Soil organic carbon and nitrogen accumulation in plots of rhizoma perennial peanut and bahiagrass grown in elevated carbon dioxide and temperature

Carbon sequestration in soils might mitigate the increase of carbon dioxide (CO2) in the atmosphere. Two contrasting subtropical perennial forage species, bahiagrass (BG; Paspalum notatum Flügge; C4), and rhizoma perennial peanut (PP; Arachis glabrata Benth.; C3 legume), were grown at Gainesville, Florida, in field soil plots in four temperature zones of four temperature-gradient greenhouses, two each at CO2 concentrations of 360 and 700 micromol mol(-1). The site had been cultivated with annual crops for more than 20 yr. Herbage was harvested three to four times each year. Soil samples from the top 20 cm were collected in February 1995, before plant establishment, and in December 2000 at the end of the project.
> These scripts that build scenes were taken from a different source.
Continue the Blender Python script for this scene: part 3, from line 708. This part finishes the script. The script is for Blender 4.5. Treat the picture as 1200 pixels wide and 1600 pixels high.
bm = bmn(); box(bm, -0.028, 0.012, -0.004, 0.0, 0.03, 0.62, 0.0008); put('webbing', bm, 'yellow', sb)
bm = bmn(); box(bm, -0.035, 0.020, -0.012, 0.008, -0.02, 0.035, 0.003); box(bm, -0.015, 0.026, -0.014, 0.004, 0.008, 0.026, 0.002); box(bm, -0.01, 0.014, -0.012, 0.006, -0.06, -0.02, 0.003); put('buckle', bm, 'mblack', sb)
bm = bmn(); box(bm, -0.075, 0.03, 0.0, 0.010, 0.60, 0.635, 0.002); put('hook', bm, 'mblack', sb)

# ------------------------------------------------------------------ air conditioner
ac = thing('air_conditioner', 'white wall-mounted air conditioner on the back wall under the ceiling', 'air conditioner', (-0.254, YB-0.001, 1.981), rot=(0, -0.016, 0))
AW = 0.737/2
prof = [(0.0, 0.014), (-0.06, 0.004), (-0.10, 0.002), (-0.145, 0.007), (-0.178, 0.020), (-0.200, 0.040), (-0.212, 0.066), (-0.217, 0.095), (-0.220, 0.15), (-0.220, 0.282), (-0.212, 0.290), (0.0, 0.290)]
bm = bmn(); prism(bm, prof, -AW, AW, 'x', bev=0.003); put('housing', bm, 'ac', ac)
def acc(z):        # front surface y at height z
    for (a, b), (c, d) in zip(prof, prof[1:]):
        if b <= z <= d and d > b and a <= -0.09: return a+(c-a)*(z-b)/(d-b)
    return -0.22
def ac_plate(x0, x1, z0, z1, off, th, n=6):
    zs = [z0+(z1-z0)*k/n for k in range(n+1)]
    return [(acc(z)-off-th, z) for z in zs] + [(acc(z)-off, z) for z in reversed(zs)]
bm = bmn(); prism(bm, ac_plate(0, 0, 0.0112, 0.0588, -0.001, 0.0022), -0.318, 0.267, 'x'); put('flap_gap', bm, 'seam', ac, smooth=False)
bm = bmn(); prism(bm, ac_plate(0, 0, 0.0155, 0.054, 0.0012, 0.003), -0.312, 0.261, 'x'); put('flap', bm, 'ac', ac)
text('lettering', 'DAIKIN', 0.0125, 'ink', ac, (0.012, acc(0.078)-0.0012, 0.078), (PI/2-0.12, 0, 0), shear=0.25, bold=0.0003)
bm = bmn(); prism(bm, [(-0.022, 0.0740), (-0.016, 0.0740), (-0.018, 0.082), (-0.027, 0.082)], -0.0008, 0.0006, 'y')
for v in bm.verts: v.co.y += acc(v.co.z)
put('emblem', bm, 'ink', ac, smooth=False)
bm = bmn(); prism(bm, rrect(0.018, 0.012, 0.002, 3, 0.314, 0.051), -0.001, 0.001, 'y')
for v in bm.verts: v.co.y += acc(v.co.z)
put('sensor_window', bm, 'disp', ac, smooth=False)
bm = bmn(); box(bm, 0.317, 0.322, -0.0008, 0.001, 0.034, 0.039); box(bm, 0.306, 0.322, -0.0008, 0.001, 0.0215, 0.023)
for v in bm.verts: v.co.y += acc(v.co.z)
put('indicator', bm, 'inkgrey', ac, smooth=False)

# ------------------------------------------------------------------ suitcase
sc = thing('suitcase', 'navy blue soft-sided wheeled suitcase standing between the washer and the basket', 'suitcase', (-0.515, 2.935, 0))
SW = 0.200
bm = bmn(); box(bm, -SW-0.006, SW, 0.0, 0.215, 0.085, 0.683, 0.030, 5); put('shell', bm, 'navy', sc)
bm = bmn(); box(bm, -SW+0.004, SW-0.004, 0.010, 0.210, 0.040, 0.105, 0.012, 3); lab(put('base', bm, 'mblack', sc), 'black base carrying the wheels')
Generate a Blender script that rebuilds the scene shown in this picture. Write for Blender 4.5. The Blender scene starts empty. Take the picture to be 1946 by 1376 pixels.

Overall mean soil organic carbon (SOC) gains across 6 yr were 1.396 and 0.746 g kg(-1) in BG and PP, respectively, indicating that BG plots accumulated more SOC than PP. Mean SOC gains in BG plots at 700 and 360 micromol mol(-1) CO2 were 1.450 and 1.343 g kg(-1), respectively (not statistically different). Mean SOC gains in PP plots at 700 and 360 micromol mol(-1) CO2 were 0.949 and 0.544 g kg(-1), respectively, an increase caused by elevated CO2. Relative SON accumulations were similar to SOC increases. Overall mean annual SOC accumulation, pooled for forages and CO2 treatments, was 540 kg ha(-1) yr(-1). Eliminating elevated CO2 effects, overall mean SOC accumulation was 475 kg ha(-1) yr(-1). Conversion from cropland to forages was a greater factor in SOC accumulation than the CO2 fertilization effect.